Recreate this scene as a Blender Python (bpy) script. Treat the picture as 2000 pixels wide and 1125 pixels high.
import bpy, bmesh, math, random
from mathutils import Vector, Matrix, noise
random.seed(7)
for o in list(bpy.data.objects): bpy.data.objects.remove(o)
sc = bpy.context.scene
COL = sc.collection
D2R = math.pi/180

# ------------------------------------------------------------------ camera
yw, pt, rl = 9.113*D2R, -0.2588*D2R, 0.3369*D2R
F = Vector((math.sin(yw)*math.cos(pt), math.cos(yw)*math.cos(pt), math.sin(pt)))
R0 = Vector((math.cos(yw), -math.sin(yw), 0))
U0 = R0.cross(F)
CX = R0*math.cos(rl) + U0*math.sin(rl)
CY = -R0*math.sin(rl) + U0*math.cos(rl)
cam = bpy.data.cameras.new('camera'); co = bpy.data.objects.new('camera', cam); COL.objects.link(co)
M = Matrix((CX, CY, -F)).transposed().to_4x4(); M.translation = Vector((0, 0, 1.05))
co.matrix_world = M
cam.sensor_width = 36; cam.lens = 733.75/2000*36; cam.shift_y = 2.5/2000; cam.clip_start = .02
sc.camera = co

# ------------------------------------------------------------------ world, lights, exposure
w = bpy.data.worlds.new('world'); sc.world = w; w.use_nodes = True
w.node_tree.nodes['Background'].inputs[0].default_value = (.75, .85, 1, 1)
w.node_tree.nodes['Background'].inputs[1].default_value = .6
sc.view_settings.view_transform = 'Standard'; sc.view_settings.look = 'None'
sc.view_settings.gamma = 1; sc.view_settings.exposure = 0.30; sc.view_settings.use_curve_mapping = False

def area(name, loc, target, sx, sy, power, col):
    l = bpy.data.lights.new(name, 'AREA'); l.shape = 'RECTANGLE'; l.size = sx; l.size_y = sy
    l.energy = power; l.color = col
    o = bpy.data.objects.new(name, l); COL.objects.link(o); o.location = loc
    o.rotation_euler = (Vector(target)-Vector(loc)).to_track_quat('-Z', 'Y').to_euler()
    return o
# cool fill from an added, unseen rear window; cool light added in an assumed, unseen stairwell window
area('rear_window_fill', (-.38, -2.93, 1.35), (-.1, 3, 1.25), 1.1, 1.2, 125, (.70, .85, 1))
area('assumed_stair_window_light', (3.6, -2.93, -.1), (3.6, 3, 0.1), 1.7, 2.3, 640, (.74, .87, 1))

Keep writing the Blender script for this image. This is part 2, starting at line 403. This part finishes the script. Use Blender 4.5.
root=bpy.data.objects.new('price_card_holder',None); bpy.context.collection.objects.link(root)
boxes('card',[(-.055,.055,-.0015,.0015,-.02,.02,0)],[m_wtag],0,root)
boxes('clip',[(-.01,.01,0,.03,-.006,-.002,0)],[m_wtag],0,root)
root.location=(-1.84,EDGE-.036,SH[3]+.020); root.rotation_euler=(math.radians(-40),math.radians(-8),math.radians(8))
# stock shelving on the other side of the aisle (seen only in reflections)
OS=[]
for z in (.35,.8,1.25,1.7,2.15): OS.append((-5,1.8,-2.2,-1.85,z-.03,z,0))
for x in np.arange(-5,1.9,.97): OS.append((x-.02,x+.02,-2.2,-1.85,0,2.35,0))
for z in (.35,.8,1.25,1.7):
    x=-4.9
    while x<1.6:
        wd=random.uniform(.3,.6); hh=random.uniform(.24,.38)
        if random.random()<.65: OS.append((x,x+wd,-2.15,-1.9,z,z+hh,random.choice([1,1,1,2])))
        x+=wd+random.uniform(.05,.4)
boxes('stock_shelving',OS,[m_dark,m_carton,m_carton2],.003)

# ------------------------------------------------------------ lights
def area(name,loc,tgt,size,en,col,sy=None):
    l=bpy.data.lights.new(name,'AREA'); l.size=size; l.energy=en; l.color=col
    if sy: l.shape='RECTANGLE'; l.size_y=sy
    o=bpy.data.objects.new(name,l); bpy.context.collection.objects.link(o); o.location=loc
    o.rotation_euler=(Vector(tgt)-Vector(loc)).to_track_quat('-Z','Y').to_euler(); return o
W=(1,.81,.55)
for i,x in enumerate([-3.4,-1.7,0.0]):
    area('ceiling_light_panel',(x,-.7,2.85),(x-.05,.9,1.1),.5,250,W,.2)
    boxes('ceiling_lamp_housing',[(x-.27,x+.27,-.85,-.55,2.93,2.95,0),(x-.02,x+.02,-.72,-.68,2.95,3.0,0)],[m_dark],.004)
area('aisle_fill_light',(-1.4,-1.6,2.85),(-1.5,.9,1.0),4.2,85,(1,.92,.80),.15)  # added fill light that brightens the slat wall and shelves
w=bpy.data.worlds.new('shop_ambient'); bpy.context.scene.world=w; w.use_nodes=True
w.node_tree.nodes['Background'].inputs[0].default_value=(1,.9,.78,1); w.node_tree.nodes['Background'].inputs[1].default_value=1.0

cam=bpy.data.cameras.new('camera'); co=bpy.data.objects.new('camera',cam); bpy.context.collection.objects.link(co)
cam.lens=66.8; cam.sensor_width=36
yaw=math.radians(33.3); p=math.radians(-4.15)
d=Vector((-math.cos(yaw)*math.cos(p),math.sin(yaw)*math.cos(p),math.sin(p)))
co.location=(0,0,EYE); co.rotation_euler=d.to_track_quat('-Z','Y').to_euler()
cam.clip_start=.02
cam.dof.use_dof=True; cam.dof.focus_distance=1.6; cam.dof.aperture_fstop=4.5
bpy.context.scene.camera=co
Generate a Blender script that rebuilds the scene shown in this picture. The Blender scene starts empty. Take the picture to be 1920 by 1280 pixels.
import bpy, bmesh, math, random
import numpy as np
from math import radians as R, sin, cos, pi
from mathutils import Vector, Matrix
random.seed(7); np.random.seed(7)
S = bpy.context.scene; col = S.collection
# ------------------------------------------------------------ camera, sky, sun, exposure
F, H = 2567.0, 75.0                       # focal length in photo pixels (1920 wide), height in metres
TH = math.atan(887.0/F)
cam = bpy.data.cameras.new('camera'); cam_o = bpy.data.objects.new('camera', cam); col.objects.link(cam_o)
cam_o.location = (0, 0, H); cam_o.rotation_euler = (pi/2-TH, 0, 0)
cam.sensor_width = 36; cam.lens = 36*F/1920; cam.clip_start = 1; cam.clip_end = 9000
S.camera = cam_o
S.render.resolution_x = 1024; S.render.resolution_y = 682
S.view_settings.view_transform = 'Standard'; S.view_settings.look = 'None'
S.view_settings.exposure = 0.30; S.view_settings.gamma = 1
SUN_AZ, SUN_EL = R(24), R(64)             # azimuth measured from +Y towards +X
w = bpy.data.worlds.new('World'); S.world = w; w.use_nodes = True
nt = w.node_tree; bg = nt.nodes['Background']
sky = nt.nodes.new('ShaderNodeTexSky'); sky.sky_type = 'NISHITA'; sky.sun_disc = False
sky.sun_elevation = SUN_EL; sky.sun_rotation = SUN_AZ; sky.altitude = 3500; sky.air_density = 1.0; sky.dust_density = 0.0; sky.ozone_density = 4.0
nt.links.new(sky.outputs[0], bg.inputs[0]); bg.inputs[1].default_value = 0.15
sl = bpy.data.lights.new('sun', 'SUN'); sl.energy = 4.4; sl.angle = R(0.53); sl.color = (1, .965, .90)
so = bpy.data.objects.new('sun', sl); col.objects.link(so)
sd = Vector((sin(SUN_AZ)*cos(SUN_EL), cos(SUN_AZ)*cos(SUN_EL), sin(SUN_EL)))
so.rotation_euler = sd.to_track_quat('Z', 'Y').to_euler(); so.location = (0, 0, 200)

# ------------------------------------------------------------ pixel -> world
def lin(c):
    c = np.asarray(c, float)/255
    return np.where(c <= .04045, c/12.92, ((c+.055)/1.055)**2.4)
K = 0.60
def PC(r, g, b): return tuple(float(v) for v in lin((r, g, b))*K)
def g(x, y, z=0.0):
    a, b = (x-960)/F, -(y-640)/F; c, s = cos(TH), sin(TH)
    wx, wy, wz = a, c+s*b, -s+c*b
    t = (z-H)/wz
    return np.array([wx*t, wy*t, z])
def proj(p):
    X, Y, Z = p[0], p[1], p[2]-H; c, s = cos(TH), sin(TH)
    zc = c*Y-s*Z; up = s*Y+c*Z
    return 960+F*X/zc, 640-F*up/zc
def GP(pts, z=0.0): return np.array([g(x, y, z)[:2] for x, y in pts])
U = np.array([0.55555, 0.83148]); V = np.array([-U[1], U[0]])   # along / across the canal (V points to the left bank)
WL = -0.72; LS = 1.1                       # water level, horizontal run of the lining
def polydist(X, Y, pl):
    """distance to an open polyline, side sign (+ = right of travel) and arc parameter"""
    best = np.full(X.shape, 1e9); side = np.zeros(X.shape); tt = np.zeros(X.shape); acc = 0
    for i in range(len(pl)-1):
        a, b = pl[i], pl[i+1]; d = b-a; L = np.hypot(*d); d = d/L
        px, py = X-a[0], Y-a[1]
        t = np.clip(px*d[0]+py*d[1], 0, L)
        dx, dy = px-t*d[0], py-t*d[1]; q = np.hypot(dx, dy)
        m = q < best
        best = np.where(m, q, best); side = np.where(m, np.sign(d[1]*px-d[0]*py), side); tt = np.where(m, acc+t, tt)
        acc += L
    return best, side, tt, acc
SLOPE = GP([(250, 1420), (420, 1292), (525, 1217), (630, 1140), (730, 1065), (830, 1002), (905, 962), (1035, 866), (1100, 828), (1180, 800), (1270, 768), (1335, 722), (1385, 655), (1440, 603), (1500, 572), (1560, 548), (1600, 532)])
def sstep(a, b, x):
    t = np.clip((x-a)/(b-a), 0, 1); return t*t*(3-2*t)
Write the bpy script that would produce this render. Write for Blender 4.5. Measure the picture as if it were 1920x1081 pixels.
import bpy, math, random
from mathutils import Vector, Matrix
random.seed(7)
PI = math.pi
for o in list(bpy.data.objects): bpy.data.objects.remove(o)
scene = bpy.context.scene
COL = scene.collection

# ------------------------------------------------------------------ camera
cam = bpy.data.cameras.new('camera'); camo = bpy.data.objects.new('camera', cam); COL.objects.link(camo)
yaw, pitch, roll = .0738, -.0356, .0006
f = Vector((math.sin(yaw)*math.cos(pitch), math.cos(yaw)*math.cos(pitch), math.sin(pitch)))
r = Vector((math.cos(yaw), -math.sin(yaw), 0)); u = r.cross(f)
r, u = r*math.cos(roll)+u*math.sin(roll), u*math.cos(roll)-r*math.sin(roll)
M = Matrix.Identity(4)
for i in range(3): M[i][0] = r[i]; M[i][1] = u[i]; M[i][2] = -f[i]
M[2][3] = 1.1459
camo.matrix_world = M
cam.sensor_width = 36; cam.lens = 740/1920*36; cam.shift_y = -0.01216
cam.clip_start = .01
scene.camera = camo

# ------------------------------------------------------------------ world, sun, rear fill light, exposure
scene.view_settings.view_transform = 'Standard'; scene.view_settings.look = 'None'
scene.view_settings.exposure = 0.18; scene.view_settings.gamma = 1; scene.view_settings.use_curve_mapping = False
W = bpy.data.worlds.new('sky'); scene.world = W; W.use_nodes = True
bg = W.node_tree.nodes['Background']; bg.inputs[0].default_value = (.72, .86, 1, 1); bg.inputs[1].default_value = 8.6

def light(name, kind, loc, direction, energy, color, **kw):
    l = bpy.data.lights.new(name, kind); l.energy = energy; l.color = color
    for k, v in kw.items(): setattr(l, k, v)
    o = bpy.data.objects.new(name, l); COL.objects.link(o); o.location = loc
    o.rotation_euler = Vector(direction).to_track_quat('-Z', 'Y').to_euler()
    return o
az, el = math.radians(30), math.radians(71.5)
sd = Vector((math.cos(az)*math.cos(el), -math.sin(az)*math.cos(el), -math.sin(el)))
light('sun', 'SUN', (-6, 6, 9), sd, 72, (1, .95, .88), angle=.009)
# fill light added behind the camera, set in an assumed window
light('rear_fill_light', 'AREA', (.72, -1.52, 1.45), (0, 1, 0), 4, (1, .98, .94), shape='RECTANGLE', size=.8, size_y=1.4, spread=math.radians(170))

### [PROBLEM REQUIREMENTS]
Where a line holds the string "wide", copy that line.

### [TASK RESPONSE]
Recreate this scene as a Blender Python (bpy) script. Treat the picture as 2000 pixels wide and 1125 pixels high.
F, H = 2567.0, 75.0                       # focal length in photo pixels (1920 wide), height in metres